EU countries warn Britain on Brexit: You'll pay if you leave us
Brussels could offer Britain one of the three existing models of varying closeness and mutual obligation — the bloc’s arrangements with Norway, Canada and the World Trade Organization — rather than offer to negotiate something new, said Charles Grant, the director of the Centre for European Reform, a London research institution.
The effect on the bloc of a British departure would be threefold, Mr Grant said.
First, he said, a British withdrawal would be a big boost to nationalist, anti-European Union movements, with Marine Le Pen, the leader of France’s far-right National Front, already comparing a British exit to the fall of the Berlin Wall.
“It’s not that the right will win power, but they’ll feel they have history with them, and pro-European elites in government will be on the back foot and afraid of moves toward more integration,” Mr Grant said. “Federalism would be dead, and there would be no more referendums and treaty changes for generations, so it would be a new period of national power and not the federal future the European Commission wants.”

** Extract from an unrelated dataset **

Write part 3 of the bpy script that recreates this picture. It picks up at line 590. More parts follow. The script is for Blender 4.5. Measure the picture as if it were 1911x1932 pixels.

Second, he said, without the counterweight of Britain, “the German problem becomes more acute.” Rome, Paris and Warsaw fear that without Britain as a countervailing force in the bloc, Germany would become too powerful. The Germans themselves fear that an anti-German alliance would form.
Third, he said, the European Union without Britain’s free-market influence would be more French in its economic policy outlook and more protectionist, with little impetus for free-trade deals or for the extension of the single market to services.